Reproduce this listing in full.

>> begin

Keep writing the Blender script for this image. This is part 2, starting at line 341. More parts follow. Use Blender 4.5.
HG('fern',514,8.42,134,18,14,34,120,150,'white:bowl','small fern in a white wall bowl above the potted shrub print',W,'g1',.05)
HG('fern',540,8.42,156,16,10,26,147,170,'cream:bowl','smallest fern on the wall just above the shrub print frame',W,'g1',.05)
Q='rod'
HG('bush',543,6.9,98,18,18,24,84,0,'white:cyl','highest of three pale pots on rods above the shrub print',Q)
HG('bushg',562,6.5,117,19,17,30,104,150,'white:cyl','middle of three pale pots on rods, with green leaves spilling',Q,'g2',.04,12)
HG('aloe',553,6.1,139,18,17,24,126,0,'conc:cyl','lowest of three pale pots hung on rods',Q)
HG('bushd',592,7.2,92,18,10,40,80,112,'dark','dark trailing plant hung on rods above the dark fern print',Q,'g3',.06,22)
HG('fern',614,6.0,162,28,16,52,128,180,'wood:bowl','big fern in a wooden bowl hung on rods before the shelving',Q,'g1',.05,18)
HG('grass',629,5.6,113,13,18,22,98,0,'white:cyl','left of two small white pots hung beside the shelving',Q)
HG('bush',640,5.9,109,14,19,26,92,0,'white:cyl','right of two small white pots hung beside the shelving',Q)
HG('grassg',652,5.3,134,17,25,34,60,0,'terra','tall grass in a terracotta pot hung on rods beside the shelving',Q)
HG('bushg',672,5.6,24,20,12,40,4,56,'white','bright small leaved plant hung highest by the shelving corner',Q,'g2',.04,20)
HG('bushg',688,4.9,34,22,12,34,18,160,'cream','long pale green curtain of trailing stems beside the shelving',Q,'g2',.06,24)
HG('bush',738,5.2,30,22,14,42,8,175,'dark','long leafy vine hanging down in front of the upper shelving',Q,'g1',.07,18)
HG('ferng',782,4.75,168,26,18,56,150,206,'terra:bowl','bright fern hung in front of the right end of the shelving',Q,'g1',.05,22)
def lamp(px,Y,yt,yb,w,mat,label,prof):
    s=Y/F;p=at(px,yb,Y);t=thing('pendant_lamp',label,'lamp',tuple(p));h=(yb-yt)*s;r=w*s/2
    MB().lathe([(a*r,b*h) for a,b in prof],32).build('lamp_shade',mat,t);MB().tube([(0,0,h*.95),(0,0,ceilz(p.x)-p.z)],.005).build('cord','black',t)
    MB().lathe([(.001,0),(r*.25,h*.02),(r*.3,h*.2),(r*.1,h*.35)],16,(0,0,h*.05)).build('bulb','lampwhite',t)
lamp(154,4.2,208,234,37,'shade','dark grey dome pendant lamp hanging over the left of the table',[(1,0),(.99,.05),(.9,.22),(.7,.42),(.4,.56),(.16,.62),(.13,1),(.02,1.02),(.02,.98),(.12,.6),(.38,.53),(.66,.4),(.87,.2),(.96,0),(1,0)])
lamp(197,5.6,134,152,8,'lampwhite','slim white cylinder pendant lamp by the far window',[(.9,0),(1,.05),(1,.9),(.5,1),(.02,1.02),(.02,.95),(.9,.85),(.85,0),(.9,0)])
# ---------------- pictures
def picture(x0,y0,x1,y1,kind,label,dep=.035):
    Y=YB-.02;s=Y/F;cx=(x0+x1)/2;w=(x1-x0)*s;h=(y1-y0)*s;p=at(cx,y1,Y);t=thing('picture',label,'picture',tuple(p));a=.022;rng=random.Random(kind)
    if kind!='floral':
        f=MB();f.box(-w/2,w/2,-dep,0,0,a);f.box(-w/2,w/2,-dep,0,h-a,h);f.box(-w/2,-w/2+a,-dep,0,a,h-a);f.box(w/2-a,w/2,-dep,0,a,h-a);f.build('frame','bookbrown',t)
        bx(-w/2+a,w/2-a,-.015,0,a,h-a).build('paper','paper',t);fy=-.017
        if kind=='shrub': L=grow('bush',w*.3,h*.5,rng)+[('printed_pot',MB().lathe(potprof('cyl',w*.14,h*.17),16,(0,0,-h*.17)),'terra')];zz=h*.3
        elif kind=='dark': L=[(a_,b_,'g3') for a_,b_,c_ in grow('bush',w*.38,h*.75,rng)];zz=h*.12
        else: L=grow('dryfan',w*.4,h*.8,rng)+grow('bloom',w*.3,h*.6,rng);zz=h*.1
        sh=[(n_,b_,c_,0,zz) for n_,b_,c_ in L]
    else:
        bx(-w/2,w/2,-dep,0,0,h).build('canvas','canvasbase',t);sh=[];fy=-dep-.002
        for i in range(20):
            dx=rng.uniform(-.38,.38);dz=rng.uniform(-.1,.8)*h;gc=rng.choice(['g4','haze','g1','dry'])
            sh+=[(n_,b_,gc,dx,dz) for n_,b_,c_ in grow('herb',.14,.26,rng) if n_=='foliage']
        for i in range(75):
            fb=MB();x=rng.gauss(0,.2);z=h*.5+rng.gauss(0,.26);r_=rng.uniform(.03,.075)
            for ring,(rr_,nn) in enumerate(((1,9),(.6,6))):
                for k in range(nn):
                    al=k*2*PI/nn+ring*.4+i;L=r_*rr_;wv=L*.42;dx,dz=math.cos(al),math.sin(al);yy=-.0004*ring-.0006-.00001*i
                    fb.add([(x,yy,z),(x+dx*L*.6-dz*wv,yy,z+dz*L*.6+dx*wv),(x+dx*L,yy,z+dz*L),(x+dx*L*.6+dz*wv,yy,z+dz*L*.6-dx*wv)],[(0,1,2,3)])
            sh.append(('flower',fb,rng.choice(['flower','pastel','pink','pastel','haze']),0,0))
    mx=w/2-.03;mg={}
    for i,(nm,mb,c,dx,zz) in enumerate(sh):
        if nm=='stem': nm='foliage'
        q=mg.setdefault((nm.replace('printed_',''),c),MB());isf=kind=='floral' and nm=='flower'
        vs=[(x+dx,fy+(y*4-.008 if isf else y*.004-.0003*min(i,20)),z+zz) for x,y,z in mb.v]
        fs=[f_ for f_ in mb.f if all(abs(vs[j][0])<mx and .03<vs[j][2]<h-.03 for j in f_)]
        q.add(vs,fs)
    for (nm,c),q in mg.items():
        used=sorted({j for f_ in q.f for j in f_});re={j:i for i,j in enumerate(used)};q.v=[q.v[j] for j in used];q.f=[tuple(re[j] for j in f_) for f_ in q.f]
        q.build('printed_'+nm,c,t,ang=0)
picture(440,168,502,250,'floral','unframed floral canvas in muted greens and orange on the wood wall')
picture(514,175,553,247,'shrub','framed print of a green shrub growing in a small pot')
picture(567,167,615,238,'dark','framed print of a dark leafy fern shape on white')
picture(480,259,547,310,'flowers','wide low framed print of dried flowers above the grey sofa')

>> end

→ Answer to this task:
Keep writing the Blender script for this image. This is part 2, starting at line 341. More parts follow. Use Blender 4.5.
HG('fern',514,8.42,134,18,14,34,120,150,'white:bowl','small fern in a white wall bowl above the potted shrub print',W,'g1',.05)
HG('fern',540,8.42,156,16,10,26,147,170,'cream:bowl','smallest fern on the wall just above the shrub print frame',W,'g1',.05)
Q='rod'
HG('bush',543,6.9,98,18,18,24,84,0,'white:cyl','highest of three pale pots on rods above the shrub print',Q)
HG('bushg',562,6.5,117,19,17,30,104,150,'white:cyl','middle of three pale pots on rods, with green leaves spilling',Q,'g2',.04,12)
HG('aloe',553,6.1,139,18,17,24,126,0,'conc:cyl','lowest of three pale pots hung on rods',Q)
HG('bushd',592,7.2,92,18,10,40,80,112,'dark','dark trailing plant hung on rods above the dark fern print',Q,'g3',.06,22)
HG('fern',614,6.0,162,28,16,52,128,180,'wood:bowl','big fern in a wooden bowl hung on rods before the shelving',Q,'g1',.05,18)
HG('grass',629,5.6,113,13,18,22,98,0,'white:cyl','left of two small white pots hung beside the shelving',Q)
HG('bush',640,5.9,109,14,19,26,92,0,'white:cyl','right of two small white pots hung beside the shelving',Q)
HG('grassg',652,5.3,134,17,25,34,60,0,'terra','tall grass in a terracotta pot hung on rods beside the shelving',Q)
HG('bushg',672,5.6,24,20,12,40,4,56,'white','bright small leaved plant hung highest by the shelving corner',Q,'g2',.04,20)
HG('bushg',688,4.9,34,22,12,34,18,160,'cream','long pale green curtain of trailing stems beside the shelving',Q,'g2',.06,24)
HG('bush',738,5.2,30,22,14,42,8,175,'dark','long leafy vine hanging down in front of the upper shelving',Q,'g1',.07,18)
HG('ferng',782,4.75,168,26,18,56,150,206,'terra:bowl','bright fern hung in front of the right end of the shelving',Q,'g1',.05,22)
def lamp(px,Y,yt,yb,w,mat,label,prof):
    s=Y/F;p=at(px,yb,Y);t=thing('pendant_lamp',label,'lamp',tuple(p));h=(yb-yt)*s;r=w*s/2
    MB().lathe([(a*r,b*h) for a,b in prof],32).build('lamp_shade',mat,t);MB().tube([(0,0,h*.95),(0,0,ceilz(p.x)-p.z)],.005).build('cord','black',t)
    MB().lathe([(.001,0),(r*.25,h*.02),(r*.3,h*.2),(r*.1,h*.35)],16,(0,0,h*.05)).build('bulb','lampwhite',t)
lamp(154,4.2,208,234,37,'shade','dark grey dome pendant lamp hanging over the left of the table',[(1,0),(.99,.05),(.9,.22),(.7,.42),(.4,.56),(.16,.62),(.13,1),(.02,1.02),(.02,.98),(.12,.6),(.38,.53),(.66,.4),(.87,.2),(.96,0),(1,0)])
lamp(197,5.6,134,152,8,'lampwhite','slim white cylinder pendant lamp by the far window',[(.9,0),(1,.05),(1,.9),(.5,1),(.02,1.02),(.02,.95),(.9,.85),(.85,0),(.9,0)])
# ---------------- pictures
def picture(x0,y0,x1,y1,kind,label,dep=.035):
    Y=YB-.02;s=Y/F;cx=(x0+x1)/2;w=(x1-x0)*s;h=(y1-y0)*s;p=at(cx,y1,Y);t=thing('picture',label,'picture',tuple(p));a=.022;rng=random.Random(kind)
    if kind!='floral':
        f=MB();f.box(-w/2,w/2,-dep,0,0,a);f.box(-w/2,w/2,-dep,0,h-a,h);f.box(-w/2,-w/2+a,-dep,0,a,h-a);f.box(w/2-a,w/2,-dep,0,a,h-a);f.build('frame','bookbrown',t)
        bx(-w/2+a,w/2-a,-.015,0,a,h-a).build('paper','paper',t);fy=-.017
        if kind=='shrub': L=grow('bush',w*.3,h*.5,rng)+[('printed_pot',MB().lathe(potprof('cyl',w*.14,h*.17),16,(0,0,-h*.17)),'terra')];zz=h*.3
        elif kind=='dark': L=[(a_,b_,'g3') for a_,b_,c_ in grow('bush',w*.38,h*.75,rng)];zz=h*.12
        else: L=grow('dryfan',w*.4,h*.8,rng)+grow('bloom',w*.3,h*.6,rng);zz=h*.1
        sh=[(n_,b_,c_,0,zz) for n_,b_,c_ in L]
    else:
        bx(-w/2,w/2,-dep,0,0,h).build('canvas','canvasbase',t);sh=[];fy=-dep-.002
        for i in range(20):
            dx=rng.uniform(-.38,.38);dz=rng.uniform(-.1,.8)*h;gc=rng.choice(['g4','haze','g1','dry'])
            sh+=[(n_,b_,gc,dx,dz) for n_,b_,c_ in grow('herb',.14,.26,rng) if n_=='foliage']
        for i in range(75):
            fb=MB();x=rng.gauss(0,.2);z=h*.5+rng.gauss(0,.26);r_=rng.uniform(.03,.075)
            for ring,(rr_,nn) in enumerate(((1,9),(.6,6))):
                for k in range(nn):
                    al=k*2*PI/nn+ring*.4+i;L=r_*rr_;wv=L*.42;dx,dz=math.cos(al),math.sin(al);yy=-.0004*ring-.0006-.00001*i
                    fb.add([(x,yy,z),(x+dx*L*.6-dz*wv,yy,z+dz*L*.6+dx*wv),(x+dx*L,yy,z+dz*L),(x+dx*L*.6+dz*wv,yy,z+dz*L*.6-dx*wv)],[(0,1,2,3)])
            sh.append(('flower',fb,rng.choice(['flower','pastel','pink','pastel','haze']),0,0))
    mx=w/2-.03;mg={}
    for i,(nm,mb,c,dx,zz) in enumerate(sh):
        if nm=='stem': nm='foliage'
        q=mg.setdefault((nm.replace('printed_',''),c),MB());isf=kind=='floral' and nm=='flower'
        vs=[(x+dx,fy+(y*4-.008 if isf else y*.004-.0003*min(i,20)),z+zz) for x,y,z in mb.v]
        fs=[f_ for f_ in mb.f if all(abs(vs[j][0])<mx and .03<vs[j][2]<h-.03 for j in f_)]
        q.add(vs,fs)
    for (nm,c),q in mg.items():
        used=sorted({j for f_ in q.f for j in f_});re={j:i for i,j in enumerate(used)};q.v=[q.v[j] for j in used];q.f=[tuple(re[j] for j in f_) for f_ in q.f]
        q.build('printed_'+nm,c,t,ang=0)
picture(440,168,502,250,'floral','unframed floral canvas in muted greens and orange on the wood wall')
picture(514,175,553,247,'shrub','framed print of a green shrub growing in a small pot')
picture(567,167,615,238,'dark','framed print of a dark leafy fern shape on white')
picture(480,259,547,310,'flowers','wide low framed print of dried flowers above the grey sofa')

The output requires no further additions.